Oh podcast, my podcast! Bowery Boys honor Walt Whitman at live taping
Benjamin Stone

Call it a ’cast of multitudes.

Local history buffs the Bowery Boys will discuss the literature and legacy of Brooklyn bard Walt Whitman at the first-ever live taping of their eponymous podcast at the Bell House on Jan. 11. The event, presented as part of the four-day Brooklyn Podcast Festival, will focus on the role that Kings County played in shaping the poet’s best-known work, according to the show’s co-host.

“A lot of people consider ‘Leaves of Grass’ in particular the most important piece of literature about Brooklyn,” said Carroll Gardens resident Greg Young. “It’s clear that his experience in Brooklyn is what inspired it.”

Young and co-host Tom Myers — who dwells in the distant land of New Jersey — will spend the first half of the show exploring the historical context of 19th-century Brooklyn, when Whitman spent nearly three decades moving between the borough’s various neighborhoods, including Clinton Hill, Fort Greene, and Downtown, Young said.

The duo will then discuss how the Borough of Churches inspired some of the scribe’s writings — including “Crossing Brooklyn Ferry” and “Song of Myself” — with Whitman scholar and New York University professor Karen Karbiener, who is also the leader of the Walt Whitman Initiative.

Whitman’s mark on the Better Borough was not limited to his poetic writings: the author spent two years working as the editor of the Brooklyn Daily Eagle — an institution unrelated to the current newspaper that uses the name — and used his post to pen editorials pushing the city to make Fort Greene Park a reality, Young said. The outspoken editor also advocated for the park’s Prison Ship Martyrs Monument, which marks the crypt for more than 11,500 men and women locked up by the British during the Revolutionary War.

“He was always really engaged with Brooklyn’s Revolutionary War history — it pops up all the time with his writing,” Young said.

The show will conclude with local poets reading some of Whitman’s works and a conversation with local preservationist Brad Vogel, who has led the so-far-unsuccessful charge to landmark the poet’s Clinton Hill home on Ryerson Street, where he allegedly compiled “Leaves of Grass.”

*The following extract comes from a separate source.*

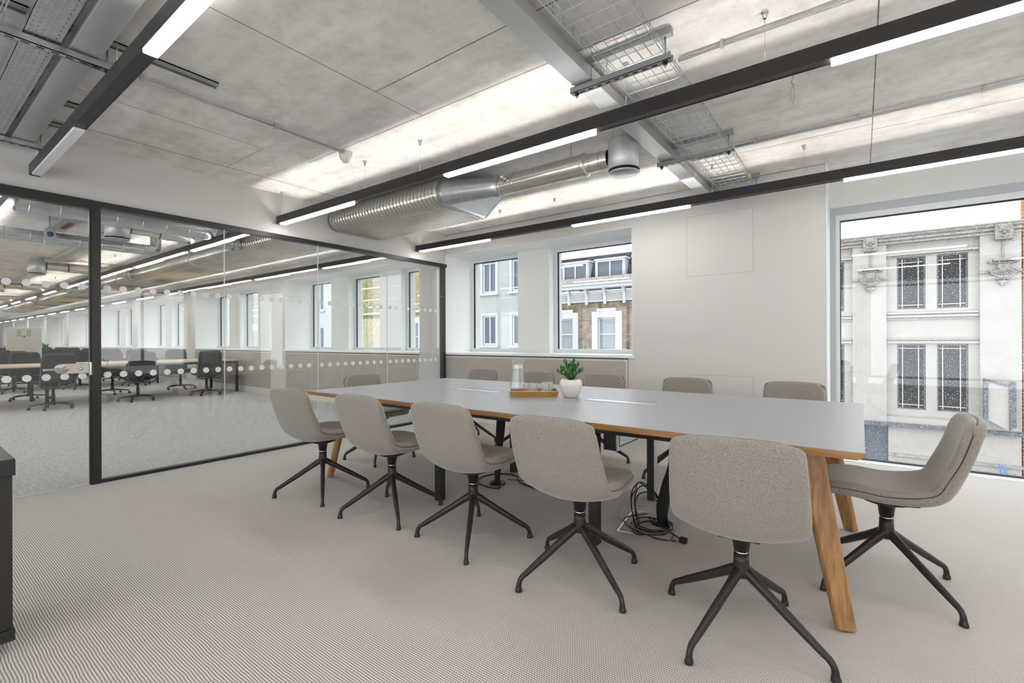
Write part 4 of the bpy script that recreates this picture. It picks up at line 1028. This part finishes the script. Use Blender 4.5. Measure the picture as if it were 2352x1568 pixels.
# office ducts
def spiral_y(mb,x,y0,y1,z,r,step=.32):
    mb.lathe([(r,y0),(r,y1)],(x,0,z),28,'y')
    y=y0+.1
    while y<y1:
        mb.lathe([(r,y-.008),(r+.006,y-.004),(r+.006,y+.004),(r,y+.008)],(x,0,z),28,'y'); y+=step
    return mb
def office_run(k,x,label):
    t=thing('ventilation_duct',label,'ventilation duct',(x,2.5,2.6),0,'round ducts crossing the open office ceiling')
    spiral_y(MB(),x,2.32,3.34,2.735,.095,.4).lathe([(.095,2.30),(.08,2.22),(.08,2.0)],(x,0,2.735),24,'y').build('round_section',M['spiral'],t)
    MB().lathe([(.105,3.26),(.112,3.27),(.112,3.32),(.105,3.33)],(x,0,2.735),24,'y').build('collar',M['galv'],t)
    return t
names=['nearest the glass','second from the glass','third from the glass','fourth from the glass']
for k,x in enumerate((-7.78,-13.0,-18.2,-23.4)):
    office_run(k,x,'slim round duct feeding the drum diffuser %s in the office'%names[k])
    drum(x,1.86,.135,'drum diffuser %s on the office ceiling'%names[k])
for k,(x,r) in enumerate(((-7.0,.10),(-8.7,.078))):
    t=thing('ventilation_duct',('large spiral duct crossing the office ceiling just beyond the glass wall','medium spiral duct crossing the office ceiling behind the large one')[k],'ventilation duct',(x,1,2.7))
    y=(2.56,2.45)[k]; zc=(2.676,2.615)[k]
    spiral_y(MB(),x,.84,y,zc,r,.24).build('spiral_section',M['galv'],t)
    MB().tube(catmull([(x,y-.01,zc),(x,y+.06,zc+.015),(x,y+.095,zc+.07),(x,y+.095,2.82),(x,y+.095,2.9)],4),[r*1.03]*6+[r*.9]*11,24).build('elbow',M['galv'],t)
od=thing('ventilation_duct','long ribbed oval duct running down the office beyond the glass','ventilation duct',(-12,3.76,2.6))
x=-5.42
for k in range(6):
    x1=x; x0=x-4.3
    ribbed_oval(MB(),x0,x1,OYc,OZ,OHW,OR,.07).build('oval_section',M['spiral'],od)
    mb=MB(); loft(mb,[oval_pts(OYc,OZ,OHW,OR+.008,x0-.03),oval_pts(OYc,OZ,OHW,OR+.008,x0+.03)]); mb.build('flange',M['galv'],od)
    x=x0
# beam along the office near windows, service box with navy sticker
bx=thing('control_box','grey ceiling service box with an oval navy sticker seen through the door','control box',(-8.52,1.34,2.5))
MB().tube([(-8.52,1.34,2.70),(-8.52,1.34,2.9)],.01,8).build('drop_rod',M['galvdark'],bx)
MB().box((-8.56,1.29,2.50),(-8.5,1.395,2.71)).build('box',M['trunk'],bx,bevel=.004)
MB().lathe([(.001,0),(.034,0),(.001,.003)],(-8.5,1.343,2.635),20,'x').build('oval_sticker',M['blue'],bx)
rb=thing('service_tray','grey office ceiling trough with a red strip seen through the door glass','service tray',(-8,1.4,2.7))
MB().box((-9.2,1.42,2.80),(-5.6,1.60,2.84)).build('trough',M['galvdark'],rb)
MB().box((-8.9,1.50,2.794),(-8.4,1.56,2.80)).build('red_strip',M['red'],rb)
basket('wire basket tray in the office above the door glass',-11.5,-5.6,.20,.45,2.76,axis='x')
basket('second wire basket tray deeper in the office ceiling',-22,-11.9,1.05,1.3,2.70,axis='x')
tk3=thing('trunking','grey steel trunking along the office ceiling beside the ducts','cable trunking',(-15,2.2,2.78))
MB().box((-30,2.05,2.84),(-5.5,2.17,2.895)).build('trunk_body',M['trunk'],tk3)
# ------------------------------------------------------------------ BUILDINGS ACROSS THE STREET
FY=20.0
g=MB().box((-120,6.6,-8.2),(60,70,-8)).build('ground',M['asphalt']); struct(g)
def ext_window(par,x0,x1,z0,z1,glassm,framem,y=FY,fw=.07,mull=(),trans=(),rec=.12,depth=.03,bars=None,barm=None):
    w=MB().box((x0,y-.02,z0),(x0+fw,y+rec,z1)).box((x1-fw,y-.02,z0),(x1,y+rec,z1)).box((x0+fw,y-.02,z0),(x1-fw,y+rec,z0+fw)).box((x0+fw,y-.02,z1-fw),(x1-fw,y+rec,z1))
    for m_ in mull: w.box((m_-fw*.4,y-.01,z0+fw),(m_+fw*.4,y+rec,z1-fw))
    for t_ in trans: w.box((x0+fw,y-.005,t_-fw*.4),(x1-fw,y+rec,t_+fw*.4))
    wo=w.build('window',framem,par)
    MB().box((x0+.01,y+rec*.4,z0+.01),(x1-.01,y+rec*.5,z1-.01)).build('pane',glassm,wo)
    if bars:
        b=MB()
        for x in bars[0]: b.box((x-.012,y,z0),(x+.012,y+.03,z1))
        for z in bars[1]: b.box((x0+fw,y+.004,z-.012),(x1-fw,y+.026,z+.012))
        b.build('glazing_bars',barm,wo)
    return wo
# --- cream faience building opposite the big window
cbld=thing('cream_building','cream faience building with carved pilasters opposite the big window','building',(1.3,FY,-8))
wallx=[(-9.5,-.73+.0)]
def wall_with(par,x0,x1,z0,z1,wins,m,y=FY,t=.4,name='wall'):
    mb=MB(); zs=sorted(set([z0,z1]+[w[2] for w in wins]+[w[3] for w in wins]))
    for za,zb in zip(zs,zs[1:]):
        xs=x0
        for w in sorted([w for w in wins if w[2]<=za and w[3]>=zb]):
            if w[0]>xs: mb.box((xs,y,za),(w[0],y+t,zb))
            xs=w[1]
        if xs<x1: mb.box((xs,y,za),(x1,y+t,zb))
    return mb.build(name,m,par)
CW=[(.96,1.67,2.2,3.90),(1.94,2.66,2.2,3.90),(.96,1.67,-1.05,1.07),(1.94,2.66,-1.05,1.07)]
bays=[-4.10,0.0,4.10]
allcw=[]
for off in (-3.12,0.0):
    allcw+=[(a+off,b+off,c,d) for a,b,c,d in CW]
wall_with(cbld,-3.3,3.76,-1.5,4.55,allcw,M['stone'])
for a,b,c,d in allcw:
    ext_window(cbld,a,b,c,d,M['extglass'],M['lead'],y=FY+.10,fw=.045,bars=([a+.14,b-.17],[c+.14]+([d-.14] if d<2 else [d-.17])),barm=M['putty'])
for off in (-3.12,0):
    for z0,z1,p in ((1.93,2.0,.10),(1.86,1.90,.06),(2.04,2.09,.13),(1.10,1.16,.13),(1.20,1.25,.08),(3.96,4.02,.13),(3.91,3.94,.06)):
        MB().box((.69+off,FY-p,z0),(2.88+off,FY+.02,z1)).build('string_course',M['stonedirty' if p<.1 else 'stone'],cbld)
for px0 in (-.22,2.89):
    MB().box((px0,FY-.19,-1.5),(px0+.90 if px0<0 else 3.76,FY+.02,4.55)).build('pilaster',M['stone'],cbld)
    MB().box((px0-.02,FY-.25,3.19),(px0+.93 if px0<0 else 3.77,FY-.1,3.26)).build('pilaster_band',M['stonedirty'],cbld)
    cxm=px0+.48; 
    # carved head block
    hb=MB().box((cxm-.19,FY-.42,4.14),(cxm+.19,FY-.2,4.62)).build('carved_block',M['carved'],cbld,bevel=.02)
    q=MB()
    for (u,v,w,h,d) in ((0,.12,.13,.10,.05),(-.07,.02,.05,.04,.07),(.07,.02,.05,.04,.07),(0,-.04,.045,.06,.10),(0,-.14,.10,.035,.06),(-.10,.16,.05,.06,.05),(.10,.16,.05,.06,.05)):
        c=(cxm+u,FY-.42,4.38+v); n=10; vs=[];fs=[]
        for i in range(5):
            ph=PI/2*i/4
            for k in range(n): a=2*PI*k/n; vs.append((c[0]+w*math.cos(a)*math.cos(ph),c[1]-d*math.sin(ph),c[2]+h*math.sin(a)*math.cos(ph)))
        for i in range(4):
            for k in range(n): fs.append((i*n+k,i*n+(k+1)%n,(i+1)*n+(k+1)%n,(i+1)*n+k))
        q.add(vs,fs,True)
    q.build('carved_face',M['carved'],hb)
    MB().box((cxm-.02,FY-.24,3.65),(cxm+.02,FY-.2,4.14)).build('drop',M['carved'],cbld)
    # cartouche: scroll bar, fan bowl, foot
    ca=MB().box((cxm-.24,FY-.34,3.52),(cxm+.24,FY-.2,3.57)).box((cxm-.12,FY-.32,3.30),(cxm+.12,FY-.2,3.44))
    for s in (-1,1): ca.lathe([(.001,-.34),(.06,-.34),(.065,-.3),(.06,-.2)],(cxm+s*.27,FY,3.52),14,'y')
    ca.box((cxm-.27,FY-.3,3.46),(cxm+.27,FY-.2,3.49))
    fan=[(-.30,3.24),(-.27,3.16),(-.18,3.08),(-.08,3.04),(.08,3.04),(.18,3.08),(.27,3.16),(.30,3.24),(.22,3.22),(.12,3.26),(.08,3.32),(-.08,3.32),(-.12,3.26),(-.22,3.22)]
    ca.prism([(cxm+x,z) for x,z in fan],FY-.36,FY-.2)
    for k in range(7):
        a=-PI*.8+PI*.6*k/6; ca.tube([(cxm+.05*math.cos(a),FY-.37,3.30+.03*math.sin(a)),(cxm+.27*math.cos(a)*.9,FY-.37,3.28+.20*math.sin(a))],.014,6)
    for s in (-1,1): ca.lathe([(.001,-.38),(.04,-.38),(.045,-.2)],(cxm+s*.28,FY,3.24),12,'y')
    ca.box((cxm-.12,FY-.33,2.98),(cxm+.12,FY-.2,3.02)).prism([(cxm-.14,2.96),(cxm+.14,2.96),(cxm+.10,2.88),(cxm-.10,2.88)],FY-.32,FY-.2).prism([(cxm-.08,2.88),(cxm+.08,2.88),(cxm+.04,2.80),(cxm-.04,2.80)],FY-.3,FY-.2)
    ca.build('carved_cartouche',M['carved'],cbld)
for z0,z1,p in ((4.55,4.62,.38),(4.44,4.50,.31),(4.34,4.40,.25),(4.62,4.66,.44),(4.40,4.44,.21),(4.50,4.55,.27)):
    MB().box((-3.3,FY-p,z0),(3.76,FY+.3,z1)).build('cornice',M['stonedirty'],cbld)
MB().box((-3.3,FY+.1,4.64),(3.76,FY+.6,4.72)).build('parapet',M['stone'],cbld)
MB().box((-3.3,FY-.30,-1.62),(3.79,FY+.3,-1.5)).build('lead_flashing',M['lead'],cbld)
MB().box((-3.3,FY-.16,-1.5),(3.76,FY,-1.30)).build('plinth_course',M['stone'],cbld)
mb=MB().box((-3.3,FY-.12,-3.3),(.05,FY+.3,-1.62)).box((.72,FY-.12,-2.85),(3.76,FY+.3,-1.62)).box((-3.3,FY-.1,-8),(.0,FY+.3,-3.3)); mb.build('shop_fascia',M['stone'],cbld)
MB().box((.72,FY-.2,-2.58),(3.78,FY-.1,-2.50)).box((.72,FY-.24,-2.86),(3.78,FY-.1,-2.78)).build('fascia_moulding',M['stonedirty'],cbld)
MB().box((.0,FY+.1,-8),(.8,FY+.3,-1.62)).build('shop_window',M['extglassmid'],cbld)
MB().box((.8,FY+.0,-8),(3.76,FY+.3,-2.85)).build('shop_glazing',M['extglasspale'],cbld)
MB().box((3.50,FY-.235,4.13),(3.66,FY-.22,4.27)).build('small_plaque',M['stonedirty'],cbld)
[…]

The show will be eventually released as a podcast episode of the Bowery Boys, but Young says that local listeners should come out to the live taping to experience first-hand the energy of the evening.

“It’s going to be a kind of simulation of what our recording sessions are like, but I want to make it a little bit more of a dynamic, entertaining show,” he said.

The Bowery Boys at the Bell House (149 Seventh St. between Second and Third avenues in Gowanus, www.thebellhouseny.com). Jan. 11 at 7:30 pm. $20.